Task goal ▸
How do the records below read from their first line through the line containing "bul = thing('bulwark', 'black"? Write those lines out exactly.

Input data ▸
_ _ _ _

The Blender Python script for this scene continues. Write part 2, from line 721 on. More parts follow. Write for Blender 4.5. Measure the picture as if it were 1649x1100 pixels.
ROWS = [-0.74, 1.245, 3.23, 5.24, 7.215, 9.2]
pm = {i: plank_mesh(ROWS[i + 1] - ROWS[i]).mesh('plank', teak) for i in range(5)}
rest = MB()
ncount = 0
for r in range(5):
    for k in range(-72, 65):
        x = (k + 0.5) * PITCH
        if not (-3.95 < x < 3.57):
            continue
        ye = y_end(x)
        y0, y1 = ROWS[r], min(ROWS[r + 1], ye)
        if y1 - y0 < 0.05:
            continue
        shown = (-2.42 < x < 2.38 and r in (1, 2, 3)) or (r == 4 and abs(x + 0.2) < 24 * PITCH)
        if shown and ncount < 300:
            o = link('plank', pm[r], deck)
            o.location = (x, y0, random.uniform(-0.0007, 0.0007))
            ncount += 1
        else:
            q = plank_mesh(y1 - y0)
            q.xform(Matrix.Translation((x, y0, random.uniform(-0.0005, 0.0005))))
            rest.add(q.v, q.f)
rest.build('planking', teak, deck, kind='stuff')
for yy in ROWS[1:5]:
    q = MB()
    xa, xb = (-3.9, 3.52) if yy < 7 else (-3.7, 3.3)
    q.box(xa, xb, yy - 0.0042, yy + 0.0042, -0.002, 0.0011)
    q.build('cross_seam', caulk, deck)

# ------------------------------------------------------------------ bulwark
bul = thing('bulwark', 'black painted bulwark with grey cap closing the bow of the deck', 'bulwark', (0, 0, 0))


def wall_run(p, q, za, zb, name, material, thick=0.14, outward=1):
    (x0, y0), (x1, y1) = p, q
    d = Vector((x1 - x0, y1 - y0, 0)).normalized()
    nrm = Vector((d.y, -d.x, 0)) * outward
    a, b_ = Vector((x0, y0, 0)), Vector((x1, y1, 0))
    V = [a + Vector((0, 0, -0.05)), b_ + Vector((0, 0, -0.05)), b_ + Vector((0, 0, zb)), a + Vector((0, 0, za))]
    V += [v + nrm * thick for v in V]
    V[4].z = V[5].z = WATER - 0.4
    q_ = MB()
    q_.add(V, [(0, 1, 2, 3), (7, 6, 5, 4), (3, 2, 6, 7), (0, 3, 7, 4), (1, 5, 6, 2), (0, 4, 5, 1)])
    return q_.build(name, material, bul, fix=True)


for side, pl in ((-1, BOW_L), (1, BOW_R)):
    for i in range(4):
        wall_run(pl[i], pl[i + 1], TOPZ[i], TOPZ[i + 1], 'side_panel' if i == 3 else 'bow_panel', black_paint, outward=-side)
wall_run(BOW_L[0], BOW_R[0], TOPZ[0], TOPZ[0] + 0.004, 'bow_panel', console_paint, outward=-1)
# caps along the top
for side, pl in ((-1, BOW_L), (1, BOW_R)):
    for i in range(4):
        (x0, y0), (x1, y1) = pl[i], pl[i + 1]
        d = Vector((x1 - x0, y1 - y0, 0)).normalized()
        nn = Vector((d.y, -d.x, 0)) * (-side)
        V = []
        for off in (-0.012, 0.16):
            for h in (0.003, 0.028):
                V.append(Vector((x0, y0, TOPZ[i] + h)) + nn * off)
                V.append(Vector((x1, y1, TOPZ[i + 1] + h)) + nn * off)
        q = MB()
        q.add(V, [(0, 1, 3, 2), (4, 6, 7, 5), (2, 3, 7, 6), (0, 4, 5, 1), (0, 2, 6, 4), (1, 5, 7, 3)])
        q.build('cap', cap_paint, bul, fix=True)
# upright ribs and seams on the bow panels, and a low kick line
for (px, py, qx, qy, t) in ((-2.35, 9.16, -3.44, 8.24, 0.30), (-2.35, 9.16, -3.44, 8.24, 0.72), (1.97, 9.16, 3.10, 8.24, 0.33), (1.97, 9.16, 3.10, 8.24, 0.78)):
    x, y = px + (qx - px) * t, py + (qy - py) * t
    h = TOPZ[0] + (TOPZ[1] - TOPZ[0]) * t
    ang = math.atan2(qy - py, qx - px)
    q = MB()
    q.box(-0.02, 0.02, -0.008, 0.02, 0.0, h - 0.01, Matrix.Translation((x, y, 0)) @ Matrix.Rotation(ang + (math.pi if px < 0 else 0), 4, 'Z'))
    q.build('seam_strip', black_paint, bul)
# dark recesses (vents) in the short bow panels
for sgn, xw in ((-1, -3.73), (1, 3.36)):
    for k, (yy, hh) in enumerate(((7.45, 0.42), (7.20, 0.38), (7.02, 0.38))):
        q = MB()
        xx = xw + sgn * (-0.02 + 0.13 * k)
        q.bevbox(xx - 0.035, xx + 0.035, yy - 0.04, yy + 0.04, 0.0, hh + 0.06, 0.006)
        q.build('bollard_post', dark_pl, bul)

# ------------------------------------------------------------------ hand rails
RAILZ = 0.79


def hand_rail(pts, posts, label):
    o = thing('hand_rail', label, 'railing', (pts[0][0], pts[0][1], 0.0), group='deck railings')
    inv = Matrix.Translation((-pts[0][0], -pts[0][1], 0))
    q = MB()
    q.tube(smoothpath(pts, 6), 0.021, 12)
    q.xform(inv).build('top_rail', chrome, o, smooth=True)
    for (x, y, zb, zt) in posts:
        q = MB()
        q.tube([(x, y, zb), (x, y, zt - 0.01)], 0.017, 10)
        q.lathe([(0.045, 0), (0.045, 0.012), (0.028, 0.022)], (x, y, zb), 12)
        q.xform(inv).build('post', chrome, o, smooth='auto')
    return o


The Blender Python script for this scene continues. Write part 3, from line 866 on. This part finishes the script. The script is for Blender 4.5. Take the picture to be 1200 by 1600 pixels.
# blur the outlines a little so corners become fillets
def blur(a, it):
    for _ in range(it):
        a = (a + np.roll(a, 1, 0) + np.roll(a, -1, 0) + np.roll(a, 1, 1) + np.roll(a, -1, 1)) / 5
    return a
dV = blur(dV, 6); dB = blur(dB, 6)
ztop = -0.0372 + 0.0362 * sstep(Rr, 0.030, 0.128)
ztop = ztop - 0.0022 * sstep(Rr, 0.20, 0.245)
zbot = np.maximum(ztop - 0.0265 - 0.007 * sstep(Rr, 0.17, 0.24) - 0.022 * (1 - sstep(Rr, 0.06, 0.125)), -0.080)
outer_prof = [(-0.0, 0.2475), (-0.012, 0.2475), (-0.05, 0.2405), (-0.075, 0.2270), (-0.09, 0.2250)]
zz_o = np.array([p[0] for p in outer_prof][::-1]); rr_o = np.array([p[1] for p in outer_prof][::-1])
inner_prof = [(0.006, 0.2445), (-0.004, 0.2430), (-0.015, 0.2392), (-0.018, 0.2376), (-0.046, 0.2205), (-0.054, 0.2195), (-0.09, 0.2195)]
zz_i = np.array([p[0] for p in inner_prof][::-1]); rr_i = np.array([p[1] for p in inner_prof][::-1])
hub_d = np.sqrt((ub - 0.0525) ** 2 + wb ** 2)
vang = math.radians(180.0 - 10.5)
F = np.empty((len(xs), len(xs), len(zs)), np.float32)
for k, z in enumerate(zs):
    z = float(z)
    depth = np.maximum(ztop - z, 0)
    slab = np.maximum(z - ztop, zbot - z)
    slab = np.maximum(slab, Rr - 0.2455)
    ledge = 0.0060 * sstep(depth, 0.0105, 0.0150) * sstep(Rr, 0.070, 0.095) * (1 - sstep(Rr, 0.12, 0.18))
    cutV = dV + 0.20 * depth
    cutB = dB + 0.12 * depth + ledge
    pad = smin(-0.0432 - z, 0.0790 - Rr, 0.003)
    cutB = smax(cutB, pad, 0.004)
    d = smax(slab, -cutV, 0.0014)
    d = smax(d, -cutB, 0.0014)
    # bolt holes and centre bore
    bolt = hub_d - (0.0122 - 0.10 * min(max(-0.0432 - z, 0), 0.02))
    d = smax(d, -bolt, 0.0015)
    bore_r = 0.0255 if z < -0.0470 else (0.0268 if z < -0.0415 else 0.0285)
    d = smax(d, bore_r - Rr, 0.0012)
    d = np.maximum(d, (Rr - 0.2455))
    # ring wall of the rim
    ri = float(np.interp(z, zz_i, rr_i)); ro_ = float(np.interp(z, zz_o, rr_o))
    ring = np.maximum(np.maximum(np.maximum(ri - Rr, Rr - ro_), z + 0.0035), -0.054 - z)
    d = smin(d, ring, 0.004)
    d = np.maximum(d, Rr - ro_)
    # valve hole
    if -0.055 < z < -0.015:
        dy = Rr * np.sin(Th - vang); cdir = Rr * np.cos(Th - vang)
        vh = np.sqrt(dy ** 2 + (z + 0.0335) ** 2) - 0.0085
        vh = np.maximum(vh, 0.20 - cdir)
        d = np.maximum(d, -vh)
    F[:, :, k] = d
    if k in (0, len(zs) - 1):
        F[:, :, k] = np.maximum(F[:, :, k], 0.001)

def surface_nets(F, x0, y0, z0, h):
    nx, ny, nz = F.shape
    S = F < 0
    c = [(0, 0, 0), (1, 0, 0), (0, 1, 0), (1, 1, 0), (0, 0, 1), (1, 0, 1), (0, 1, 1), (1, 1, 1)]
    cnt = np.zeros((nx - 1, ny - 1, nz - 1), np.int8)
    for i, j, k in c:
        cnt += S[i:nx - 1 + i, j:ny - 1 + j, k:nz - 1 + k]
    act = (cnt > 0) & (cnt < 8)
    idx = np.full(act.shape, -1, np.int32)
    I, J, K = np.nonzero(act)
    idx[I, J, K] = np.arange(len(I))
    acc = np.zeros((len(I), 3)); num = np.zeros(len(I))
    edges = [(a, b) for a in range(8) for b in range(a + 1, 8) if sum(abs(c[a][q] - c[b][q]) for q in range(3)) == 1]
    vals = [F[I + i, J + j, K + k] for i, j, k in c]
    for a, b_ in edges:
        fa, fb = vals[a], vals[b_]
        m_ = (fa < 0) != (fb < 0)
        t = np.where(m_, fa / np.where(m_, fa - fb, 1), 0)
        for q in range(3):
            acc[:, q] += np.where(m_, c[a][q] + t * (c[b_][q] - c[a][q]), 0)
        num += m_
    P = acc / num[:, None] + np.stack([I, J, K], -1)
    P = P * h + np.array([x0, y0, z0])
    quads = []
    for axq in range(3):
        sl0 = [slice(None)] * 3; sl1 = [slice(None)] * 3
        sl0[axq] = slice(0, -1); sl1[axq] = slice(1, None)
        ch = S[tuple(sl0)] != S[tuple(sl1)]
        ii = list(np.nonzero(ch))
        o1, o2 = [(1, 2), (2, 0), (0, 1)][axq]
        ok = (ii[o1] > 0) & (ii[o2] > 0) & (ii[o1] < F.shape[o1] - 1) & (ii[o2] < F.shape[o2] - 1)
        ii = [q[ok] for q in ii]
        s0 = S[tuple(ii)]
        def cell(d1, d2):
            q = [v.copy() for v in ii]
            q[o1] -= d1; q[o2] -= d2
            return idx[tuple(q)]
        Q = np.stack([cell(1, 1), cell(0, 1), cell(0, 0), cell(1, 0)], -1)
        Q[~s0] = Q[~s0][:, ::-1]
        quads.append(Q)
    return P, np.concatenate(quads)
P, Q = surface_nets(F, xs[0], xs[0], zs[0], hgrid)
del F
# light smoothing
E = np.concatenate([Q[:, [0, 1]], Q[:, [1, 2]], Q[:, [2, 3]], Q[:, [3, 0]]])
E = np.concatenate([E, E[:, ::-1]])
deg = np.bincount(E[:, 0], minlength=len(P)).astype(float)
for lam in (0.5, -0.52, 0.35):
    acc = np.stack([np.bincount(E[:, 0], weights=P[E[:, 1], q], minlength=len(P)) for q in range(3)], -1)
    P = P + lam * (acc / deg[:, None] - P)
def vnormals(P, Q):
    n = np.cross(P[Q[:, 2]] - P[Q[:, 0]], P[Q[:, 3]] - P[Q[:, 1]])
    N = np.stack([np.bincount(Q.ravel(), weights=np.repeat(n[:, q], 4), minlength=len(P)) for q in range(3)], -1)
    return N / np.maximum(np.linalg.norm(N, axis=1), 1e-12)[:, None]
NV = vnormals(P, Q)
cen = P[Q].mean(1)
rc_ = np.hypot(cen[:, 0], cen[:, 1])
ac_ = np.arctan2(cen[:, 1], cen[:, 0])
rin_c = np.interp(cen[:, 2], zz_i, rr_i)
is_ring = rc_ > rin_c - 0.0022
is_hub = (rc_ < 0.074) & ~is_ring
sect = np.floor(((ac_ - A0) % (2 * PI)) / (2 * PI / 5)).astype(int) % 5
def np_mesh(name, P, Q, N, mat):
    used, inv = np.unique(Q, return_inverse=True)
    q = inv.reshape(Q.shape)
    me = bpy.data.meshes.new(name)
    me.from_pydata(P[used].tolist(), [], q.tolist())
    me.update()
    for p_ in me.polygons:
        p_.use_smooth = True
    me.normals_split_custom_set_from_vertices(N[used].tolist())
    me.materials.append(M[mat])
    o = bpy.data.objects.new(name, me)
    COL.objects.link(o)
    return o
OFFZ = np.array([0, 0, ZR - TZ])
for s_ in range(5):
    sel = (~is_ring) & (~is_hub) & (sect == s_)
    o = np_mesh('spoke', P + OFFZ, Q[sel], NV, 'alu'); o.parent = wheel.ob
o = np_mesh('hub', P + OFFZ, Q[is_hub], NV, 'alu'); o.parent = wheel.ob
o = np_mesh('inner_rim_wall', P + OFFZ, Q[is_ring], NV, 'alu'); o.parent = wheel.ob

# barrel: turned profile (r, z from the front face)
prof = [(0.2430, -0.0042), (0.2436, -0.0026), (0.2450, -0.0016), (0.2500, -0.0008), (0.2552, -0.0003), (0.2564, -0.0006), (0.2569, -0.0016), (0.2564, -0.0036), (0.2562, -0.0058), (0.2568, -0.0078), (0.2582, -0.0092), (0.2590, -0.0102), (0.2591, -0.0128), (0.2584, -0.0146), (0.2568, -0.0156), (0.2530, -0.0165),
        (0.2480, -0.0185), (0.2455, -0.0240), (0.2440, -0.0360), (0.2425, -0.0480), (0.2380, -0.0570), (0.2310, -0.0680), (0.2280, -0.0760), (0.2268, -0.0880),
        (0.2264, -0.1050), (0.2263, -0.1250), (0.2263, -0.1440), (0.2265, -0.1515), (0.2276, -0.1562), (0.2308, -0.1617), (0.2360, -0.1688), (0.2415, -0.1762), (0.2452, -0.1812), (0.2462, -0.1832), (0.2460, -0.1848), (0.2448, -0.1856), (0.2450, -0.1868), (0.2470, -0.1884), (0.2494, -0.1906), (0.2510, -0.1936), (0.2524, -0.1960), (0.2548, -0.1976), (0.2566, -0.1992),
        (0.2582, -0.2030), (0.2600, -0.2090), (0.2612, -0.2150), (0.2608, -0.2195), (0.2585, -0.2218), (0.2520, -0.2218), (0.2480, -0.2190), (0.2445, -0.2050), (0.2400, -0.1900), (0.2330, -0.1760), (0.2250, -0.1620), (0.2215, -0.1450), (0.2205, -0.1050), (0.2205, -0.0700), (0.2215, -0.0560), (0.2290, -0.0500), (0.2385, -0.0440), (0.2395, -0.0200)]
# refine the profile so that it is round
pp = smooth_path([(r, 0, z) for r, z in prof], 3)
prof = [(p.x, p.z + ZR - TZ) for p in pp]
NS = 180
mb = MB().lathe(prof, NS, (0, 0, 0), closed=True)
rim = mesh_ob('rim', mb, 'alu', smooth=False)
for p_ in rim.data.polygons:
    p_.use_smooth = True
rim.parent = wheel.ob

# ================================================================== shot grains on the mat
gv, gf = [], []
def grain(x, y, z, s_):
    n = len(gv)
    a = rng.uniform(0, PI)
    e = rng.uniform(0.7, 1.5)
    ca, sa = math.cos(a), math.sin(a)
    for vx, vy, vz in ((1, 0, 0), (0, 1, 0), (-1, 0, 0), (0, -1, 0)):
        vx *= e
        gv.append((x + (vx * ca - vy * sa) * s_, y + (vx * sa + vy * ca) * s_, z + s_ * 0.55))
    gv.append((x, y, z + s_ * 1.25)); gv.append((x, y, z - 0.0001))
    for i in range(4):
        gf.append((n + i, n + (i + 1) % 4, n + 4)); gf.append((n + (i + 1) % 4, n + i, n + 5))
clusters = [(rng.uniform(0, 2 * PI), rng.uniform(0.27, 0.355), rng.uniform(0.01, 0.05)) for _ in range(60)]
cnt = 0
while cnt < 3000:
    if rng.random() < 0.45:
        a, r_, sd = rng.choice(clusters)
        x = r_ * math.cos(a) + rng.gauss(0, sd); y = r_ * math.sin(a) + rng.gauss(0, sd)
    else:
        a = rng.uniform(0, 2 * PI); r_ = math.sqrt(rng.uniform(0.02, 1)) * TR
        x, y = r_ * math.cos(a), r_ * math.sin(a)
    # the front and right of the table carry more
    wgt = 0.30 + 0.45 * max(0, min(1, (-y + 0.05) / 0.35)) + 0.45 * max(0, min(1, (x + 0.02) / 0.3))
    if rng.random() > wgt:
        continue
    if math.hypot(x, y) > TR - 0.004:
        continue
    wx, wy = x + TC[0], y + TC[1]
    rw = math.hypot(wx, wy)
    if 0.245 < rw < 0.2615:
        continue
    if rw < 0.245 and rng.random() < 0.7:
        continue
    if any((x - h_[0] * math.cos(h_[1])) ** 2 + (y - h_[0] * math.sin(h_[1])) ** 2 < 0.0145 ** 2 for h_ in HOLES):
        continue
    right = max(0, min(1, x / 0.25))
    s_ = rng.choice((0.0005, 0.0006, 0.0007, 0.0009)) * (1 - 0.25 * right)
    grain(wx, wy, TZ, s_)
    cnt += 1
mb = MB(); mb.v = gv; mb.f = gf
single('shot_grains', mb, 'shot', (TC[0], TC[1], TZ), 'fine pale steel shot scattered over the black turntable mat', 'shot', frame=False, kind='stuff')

_ _ _ _

Full output ▸
The Blender Python script for this scene continues. Write part 2, from line 721 on. More parts follow. Write for Blender 4.5. Measure the picture as if it were 1649x1100 pixels.
ROWS = [-0.74, 1.245, 3.23, 5.24, 7.215, 9.2]
pm = {i: plank_mesh(ROWS[i + 1] - ROWS[i]).mesh('plank', teak) for i in range(5)}
rest = MB()
ncount = 0
for r in range(5):
    for k in range(-72, 65):
        x = (k + 0.5) * PITCH
        if not (-3.95 < x < 3.57):
            continue
        ye = y_end(x)
        y0, y1 = ROWS[r], min(ROWS[r + 1], ye)
        if y1 - y0 < 0.05:
            continue
        shown = (-2.42 < x < 2.38 and r in (1, 2, 3)) or (r == 4 and abs(x + 0.2) < 24 * PITCH)
        if shown and ncount < 300:
            o = link('plank', pm[r], deck)
            o.location = (x, y0, random.uniform(-0.0007, 0.0007))
            ncount += 1
        else:
            q = plank_mesh(y1 - y0)
            q.xform(Matrix.Translation((x, y0, random.uniform(-0.0005, 0.0005))))
            rest.add(q.v, q.f)
rest.build('planking', teak, deck, kind='stuff')
for yy in ROWS[1:5]:
    q = MB()
    xa, xb = (-3.9, 3.52) if yy < 7 else (-3.7, 3.3)
    q.box(xa, xb, yy - 0.0042, yy + 0.0042, -0.002, 0.0011)
    q.build('cross_seam', caulk, deck)

# ------------------------------------------------------------------ bulwark
bul = thing('bulwark', 'black painted bulwark with grey cap closing the bow of the deck', 'bulwark', (0, 0, 0))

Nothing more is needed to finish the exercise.